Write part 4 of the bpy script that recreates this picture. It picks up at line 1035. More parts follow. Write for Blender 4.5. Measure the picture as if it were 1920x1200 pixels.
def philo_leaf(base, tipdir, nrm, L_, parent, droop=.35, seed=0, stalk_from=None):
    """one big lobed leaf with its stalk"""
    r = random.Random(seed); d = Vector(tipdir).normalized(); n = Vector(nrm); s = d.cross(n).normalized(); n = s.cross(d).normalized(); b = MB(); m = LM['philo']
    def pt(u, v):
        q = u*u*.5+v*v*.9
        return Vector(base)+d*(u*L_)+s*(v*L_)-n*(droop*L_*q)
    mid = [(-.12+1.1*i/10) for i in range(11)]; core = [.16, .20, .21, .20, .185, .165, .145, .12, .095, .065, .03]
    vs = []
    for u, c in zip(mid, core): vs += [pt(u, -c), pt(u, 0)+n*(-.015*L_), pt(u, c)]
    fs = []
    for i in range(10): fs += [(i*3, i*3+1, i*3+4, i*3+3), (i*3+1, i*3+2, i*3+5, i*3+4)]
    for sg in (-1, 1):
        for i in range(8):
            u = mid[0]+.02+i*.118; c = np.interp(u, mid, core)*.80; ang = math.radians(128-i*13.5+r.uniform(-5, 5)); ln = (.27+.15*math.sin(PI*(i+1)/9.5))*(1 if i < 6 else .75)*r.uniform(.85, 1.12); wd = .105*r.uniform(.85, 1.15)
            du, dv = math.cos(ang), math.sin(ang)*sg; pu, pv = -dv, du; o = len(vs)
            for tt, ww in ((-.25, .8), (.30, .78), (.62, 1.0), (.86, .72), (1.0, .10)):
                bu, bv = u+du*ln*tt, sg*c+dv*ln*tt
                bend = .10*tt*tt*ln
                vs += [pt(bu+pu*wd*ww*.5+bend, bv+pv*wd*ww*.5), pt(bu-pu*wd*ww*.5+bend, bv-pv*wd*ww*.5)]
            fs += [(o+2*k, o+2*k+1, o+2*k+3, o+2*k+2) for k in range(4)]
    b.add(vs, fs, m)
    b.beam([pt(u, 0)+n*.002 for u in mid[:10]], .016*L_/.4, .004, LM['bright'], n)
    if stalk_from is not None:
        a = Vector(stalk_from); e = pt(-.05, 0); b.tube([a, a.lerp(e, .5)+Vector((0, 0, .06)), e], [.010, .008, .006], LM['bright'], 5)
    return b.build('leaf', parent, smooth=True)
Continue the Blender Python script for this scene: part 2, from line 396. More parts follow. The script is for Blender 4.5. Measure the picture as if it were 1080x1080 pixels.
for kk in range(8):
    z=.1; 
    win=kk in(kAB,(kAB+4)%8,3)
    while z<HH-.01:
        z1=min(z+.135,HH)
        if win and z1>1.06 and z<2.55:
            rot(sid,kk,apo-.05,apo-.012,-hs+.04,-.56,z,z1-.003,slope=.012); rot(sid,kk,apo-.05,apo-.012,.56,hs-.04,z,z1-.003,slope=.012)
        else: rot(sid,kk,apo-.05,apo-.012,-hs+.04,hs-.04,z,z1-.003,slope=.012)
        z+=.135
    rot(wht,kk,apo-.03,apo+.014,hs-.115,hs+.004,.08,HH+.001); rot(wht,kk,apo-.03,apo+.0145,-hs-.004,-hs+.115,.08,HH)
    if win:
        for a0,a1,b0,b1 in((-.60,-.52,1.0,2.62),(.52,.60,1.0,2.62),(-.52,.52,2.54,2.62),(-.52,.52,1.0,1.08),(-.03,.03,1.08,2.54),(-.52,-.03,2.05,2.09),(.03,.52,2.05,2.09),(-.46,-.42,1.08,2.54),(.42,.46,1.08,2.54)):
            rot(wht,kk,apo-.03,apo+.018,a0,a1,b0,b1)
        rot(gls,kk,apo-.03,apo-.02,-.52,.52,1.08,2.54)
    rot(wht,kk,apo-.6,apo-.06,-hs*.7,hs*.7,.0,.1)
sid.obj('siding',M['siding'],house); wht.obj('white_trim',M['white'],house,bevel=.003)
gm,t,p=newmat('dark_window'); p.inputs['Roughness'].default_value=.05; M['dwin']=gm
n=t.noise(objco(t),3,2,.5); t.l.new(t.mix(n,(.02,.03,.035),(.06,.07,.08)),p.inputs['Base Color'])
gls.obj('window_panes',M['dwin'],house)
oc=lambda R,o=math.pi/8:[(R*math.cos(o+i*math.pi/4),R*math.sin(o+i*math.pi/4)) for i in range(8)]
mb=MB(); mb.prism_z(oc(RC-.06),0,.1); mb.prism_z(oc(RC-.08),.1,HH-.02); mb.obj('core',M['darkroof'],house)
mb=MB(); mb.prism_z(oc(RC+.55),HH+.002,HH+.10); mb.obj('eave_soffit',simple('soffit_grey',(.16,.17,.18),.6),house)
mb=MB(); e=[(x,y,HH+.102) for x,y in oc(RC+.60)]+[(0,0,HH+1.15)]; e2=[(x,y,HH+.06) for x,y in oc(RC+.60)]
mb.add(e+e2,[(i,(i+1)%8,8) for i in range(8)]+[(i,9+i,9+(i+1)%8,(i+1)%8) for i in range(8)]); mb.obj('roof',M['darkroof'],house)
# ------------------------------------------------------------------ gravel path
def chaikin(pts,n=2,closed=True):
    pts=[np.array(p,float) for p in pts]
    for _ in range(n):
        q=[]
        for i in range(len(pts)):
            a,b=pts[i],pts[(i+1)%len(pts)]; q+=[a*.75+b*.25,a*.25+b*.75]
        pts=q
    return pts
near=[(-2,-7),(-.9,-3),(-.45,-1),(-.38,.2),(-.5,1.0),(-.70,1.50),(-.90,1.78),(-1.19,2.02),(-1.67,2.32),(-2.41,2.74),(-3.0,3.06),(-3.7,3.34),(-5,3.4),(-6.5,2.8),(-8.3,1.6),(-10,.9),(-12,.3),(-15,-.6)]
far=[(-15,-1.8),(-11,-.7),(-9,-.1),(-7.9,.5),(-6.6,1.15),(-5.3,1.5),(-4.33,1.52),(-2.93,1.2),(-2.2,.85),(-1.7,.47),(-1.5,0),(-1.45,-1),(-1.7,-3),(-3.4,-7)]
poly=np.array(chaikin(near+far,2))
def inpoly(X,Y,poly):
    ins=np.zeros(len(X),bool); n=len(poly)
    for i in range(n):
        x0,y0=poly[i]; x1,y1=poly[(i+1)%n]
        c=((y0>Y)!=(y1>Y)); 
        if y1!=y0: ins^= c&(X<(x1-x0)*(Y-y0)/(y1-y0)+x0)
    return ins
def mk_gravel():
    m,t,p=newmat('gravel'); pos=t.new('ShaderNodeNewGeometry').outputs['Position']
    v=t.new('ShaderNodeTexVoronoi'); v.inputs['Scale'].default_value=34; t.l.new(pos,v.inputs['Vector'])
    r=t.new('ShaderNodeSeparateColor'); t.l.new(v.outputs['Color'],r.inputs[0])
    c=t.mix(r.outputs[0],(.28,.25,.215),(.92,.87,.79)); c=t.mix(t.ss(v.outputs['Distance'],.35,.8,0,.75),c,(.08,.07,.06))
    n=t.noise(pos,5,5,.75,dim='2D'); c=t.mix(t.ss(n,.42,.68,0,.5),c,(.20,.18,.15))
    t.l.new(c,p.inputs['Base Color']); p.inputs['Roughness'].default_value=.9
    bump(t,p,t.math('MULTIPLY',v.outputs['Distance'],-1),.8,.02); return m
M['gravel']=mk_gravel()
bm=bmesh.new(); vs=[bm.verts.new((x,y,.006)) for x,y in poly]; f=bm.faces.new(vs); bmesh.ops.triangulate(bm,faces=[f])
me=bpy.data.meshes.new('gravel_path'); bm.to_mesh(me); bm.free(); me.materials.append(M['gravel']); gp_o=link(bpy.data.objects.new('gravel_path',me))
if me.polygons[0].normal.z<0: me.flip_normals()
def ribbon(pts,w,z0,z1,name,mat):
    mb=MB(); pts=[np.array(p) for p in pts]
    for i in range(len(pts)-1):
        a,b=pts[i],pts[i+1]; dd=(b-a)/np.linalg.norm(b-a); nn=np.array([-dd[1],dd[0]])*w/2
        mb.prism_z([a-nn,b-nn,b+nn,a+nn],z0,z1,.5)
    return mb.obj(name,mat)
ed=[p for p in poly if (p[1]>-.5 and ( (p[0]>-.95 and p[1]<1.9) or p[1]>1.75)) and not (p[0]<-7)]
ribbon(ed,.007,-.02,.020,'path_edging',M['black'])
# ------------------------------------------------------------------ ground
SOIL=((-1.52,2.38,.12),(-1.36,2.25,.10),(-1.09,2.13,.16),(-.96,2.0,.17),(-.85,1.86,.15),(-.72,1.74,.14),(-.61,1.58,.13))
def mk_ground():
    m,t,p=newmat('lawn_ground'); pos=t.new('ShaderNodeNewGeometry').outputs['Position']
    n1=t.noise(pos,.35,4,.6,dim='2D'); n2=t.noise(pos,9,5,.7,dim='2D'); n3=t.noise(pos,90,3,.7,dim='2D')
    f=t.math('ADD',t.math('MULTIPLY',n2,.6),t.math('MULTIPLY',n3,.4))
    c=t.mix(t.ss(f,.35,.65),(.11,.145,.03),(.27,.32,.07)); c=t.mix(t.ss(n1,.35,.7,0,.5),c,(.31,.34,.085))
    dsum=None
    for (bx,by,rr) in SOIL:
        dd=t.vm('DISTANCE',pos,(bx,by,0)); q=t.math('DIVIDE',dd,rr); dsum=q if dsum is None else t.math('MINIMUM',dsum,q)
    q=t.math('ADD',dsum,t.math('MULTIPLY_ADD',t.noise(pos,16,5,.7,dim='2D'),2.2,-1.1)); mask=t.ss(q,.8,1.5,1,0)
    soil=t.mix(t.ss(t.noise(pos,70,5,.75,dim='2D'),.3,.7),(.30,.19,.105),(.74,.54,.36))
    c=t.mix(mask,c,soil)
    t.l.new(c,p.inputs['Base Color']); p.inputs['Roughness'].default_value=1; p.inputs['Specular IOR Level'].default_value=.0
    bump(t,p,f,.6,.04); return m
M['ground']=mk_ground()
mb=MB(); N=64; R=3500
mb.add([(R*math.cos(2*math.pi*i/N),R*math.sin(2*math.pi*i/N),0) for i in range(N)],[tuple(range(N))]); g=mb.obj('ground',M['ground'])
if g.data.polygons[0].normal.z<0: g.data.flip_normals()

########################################

■ SET EXERCISE
Only the lines from the start of the data to the line holding "return b.build('leaf', parent, smooth=True)" are wanted; return them exactly, both ends included.

■ SOLUTION FOR THIS PROBLEM
Write part 4 of the bpy script that recreates this picture. It picks up at line 1035. More parts follow. Write for Blender 4.5. Measure the picture as if it were 1920x1200 pixels.
def philo_leaf(base, tipdir, nrm, L_, parent, droop=.35, seed=0, stalk_from=None):
    """one big lobed leaf with its stalk"""
    r = random.Random(seed); d = Vector(tipdir).normalized(); n = Vector(nrm); s = d.cross(n).normalized(); n = s.cross(d).normalized(); b = MB(); m = LM['philo']
    def pt(u, v):
        q = u*u*.5+v*v*.9
        return Vector(base)+d*(u*L_)+s*(v*L_)-n*(droop*L_*q)
    mid = [(-.12+1.1*i/10) for i in range(11)]; core = [.16, .20, .21, .20, .185, .165, .145, .12, .095, .065, .03]
    vs = []
    for u, c in zip(mid, core): vs += [pt(u, -c), pt(u, 0)+n*(-.015*L_), pt(u, c)]
    fs = []
    for i in range(10): fs += [(i*3, i*3+1, i*3+4, i*3+3), (i*3+1, i*3+2, i*3+5, i*3+4)]
    for sg in (-1, 1):
        for i in range(8):
            u = mid[0]+.02+i*.118; c = np.interp(u, mid, core)*.80; ang = math.radians(128-i*13.5+r.uniform(-5, 5)); ln = (.27+.15*math.sin(PI*(i+1)/9.5))*(1 if i < 6 else .75)*r.uniform(.85, 1.12); wd = .105*r.uniform(.85, 1.15)
            du, dv = math.cos(ang), math.sin(ang)*sg; pu, pv = -dv, du; o = len(vs)
            for tt, ww in ((-.25, .8), (.30, .78), (.62, 1.0), (.86, .72), (1.0, .10)):
                bu, bv = u+du*ln*tt, sg*c+dv*ln*tt
                bend = .10*tt*tt*ln
                vs += [pt(bu+pu*wd*ww*.5+bend, bv+pv*wd*ww*.5), pt(bu-pu*wd*ww*.5+bend, bv-pv*wd*ww*.5)]
            fs += [(o+2*k, o+2*k+1, o+2*k+3, o+2*k+2) for k in range(4)]
    b.add(vs, fs, m)
    b.beam([pt(u, 0)+n*.002 for u in mid[:10]], .016*L_/.4, .004, LM['bright'], n)
    if stalk_from is not None:
        a = Vector(stalk_from); e = pt(-.05, 0); b.tube([a, a.lerp(e, .5)+Vector((0, 0, .06)), e], [.010, .008, .006], LM['bright'], 5)
    return b.build('leaf', parent, smooth=True)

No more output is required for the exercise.